Supreme Court to Deliberate on Racial Bias Among Jurors

Up to this point, the United States Supreme Court has said that even grievous misconduct in the jury room can’t be used to challenge a conviction if it would require jurors to testify about what was said there.  But the court has never completely dealt with whether racial or ethnic prejudice requires an exception to the general rule.

In the case Peña Rodriguez v. Colorado, which will be argued October 11, 2016, the Supreme Court will consider whether Mr. Peña Rodriguez can challenge his conviction based on one of the juror’s statements. The juror, referred to as H.C., made comments such as “I think he did it because he’s Mexican, and Mexican men take whatever they want.”  The case will require justices to choose between keeping jury deliberations secret and sustaining the 6th Amendment’s promise of an impartial jury.

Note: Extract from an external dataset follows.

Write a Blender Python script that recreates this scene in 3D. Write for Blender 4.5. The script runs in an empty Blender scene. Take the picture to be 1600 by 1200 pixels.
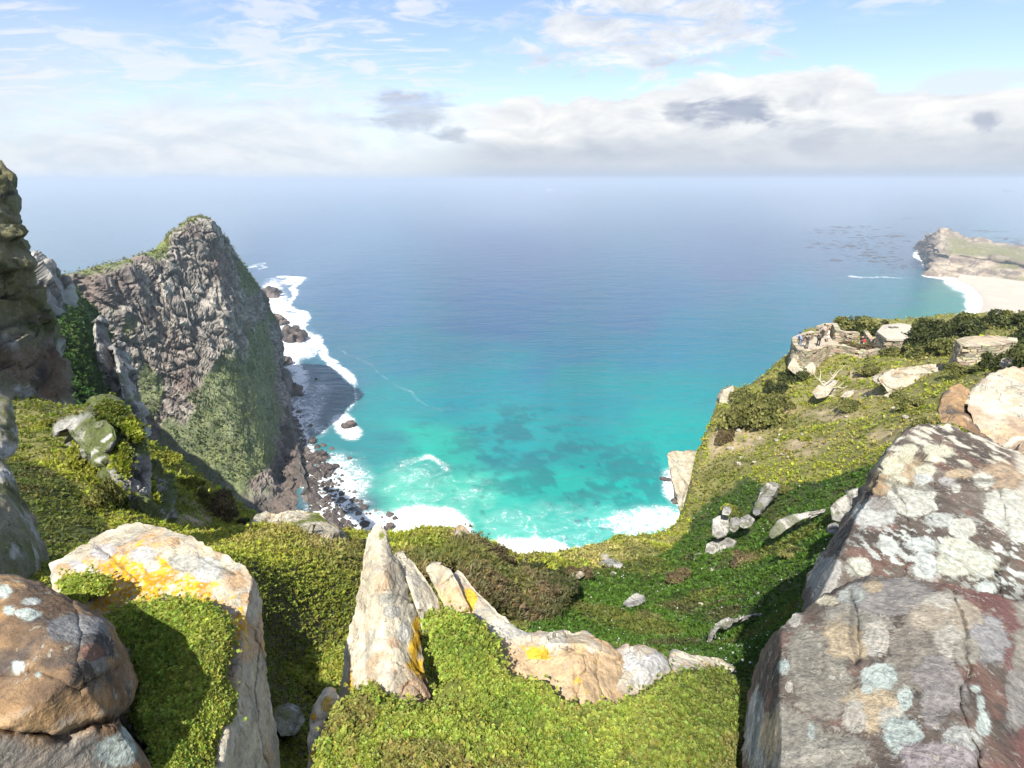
import bpy, math, random
import numpy as np
from mathutils import Vector

SC = bpy.context.scene
COL = SC.collection
R = math.radians
rng = np.random.default_rng(7)
random.seed(7)

# ---------------------------------------------------------------- camera
F = 873.0                      # focal length in pixels of a 1600 wide frame
EYE = np.array([0.0, 0.0, 150.0])
PITCH = math.atan((600 - 281) / F)
CP, SP = math.cos(PITCH), math.sin(PITCH)
cam_d = bpy.data.cameras.new('camera')
cam = bpy.data.objects.new('camera', cam_d)
COL.objects.link(cam)
cam.location = EYE
cam.rotation_euler = (math.pi / 2 - PITCH, 0, 0)
cam_d.sensor_width = 36
cam_d.lens = 36 * F / 1600
cam_d.clip_start = 0.05
cam_d.clip_end = 400000
SC.camera = cam

# ---------------------------------------------------------------- light
SUN_AZ, SUN_EL = R(199), R(50)          # clockwise from +Y: behind the left shoulder
TO_SUN = Vector((math.sin(SUN_AZ) * math.cos(SUN_EL), math.cos(SUN_AZ) * math.cos(SUN_EL), math.sin(SUN_EL)))
sd = bpy.data.lights.new('sun', 'SUN')
sd.energy = 4.4
sd.angle = R(0.53)
sd.color = (1.0, 0.95, 0.86)
sun = bpy.data.objects.new('sun', sd)
COL.objects.link(sun)
sun.location = (0, 0, 400)
sun.rotation_euler = (-TO_SUN).to_track_quat('-Z', 'Y').to_euler()

SC.view_settings.view_transform = 'Standard'
SC.view_settings.look = 'None'
SC.view_settings.exposure = 1.10
SC.view_settings.gamma = 1
SC.view_settings.use_curve_mapping = False
SC.render.engine = 'CYCLES'
SC.cycles.use_denoising = True
SC.cycles.max_bounces = 6
SC.cycles.diffuse_bounces = 3
SC.cycles.volume_bounces = 1
SC.cycles.transparent_max_bounces = 8
SC.cycles.use_adaptive_sampling = True
SC.cycles.adaptive_threshold = 0.02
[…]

In 2014, in Warger v. Shauers, the Supreme Court ruled that jurors may not testify about what went on during deliberations, even to expose dishonesty during jury selection.  In the decision, Justice Sotomayor suggested that cases involving racial bias may require a different result.  In this case, Mr. Peña Rodriguez was convicted of harassing and trying to grope two teenage sisters.  A defense witness testified that he was elsewhere at the time of the assault.  The juror, H.C., was not persuaded and said “He did not think the alibi witness was credible because he was an ‘illegal’”.

Finding jury discrimination is very important when selecting a jury for trial and Henrichsen Siegel is focused on selecting an unprejudiced jury for cases.

Read the article here.

Update: The Supreme Court has ruled, in a 5-to-3 decision, that courts must make an exception to the rule that jury deliberations are secret when evidence emerges that those discussions were marred by racial or ethnic bias.

Justice Kennedy wrote that “For the inquiry to proceed, there must be a showing that one or more jurors made statements exhibiting overt racial bias that cost serious doubt on the fairness and impartiality of the jury’s deliberations and resulting verdict”.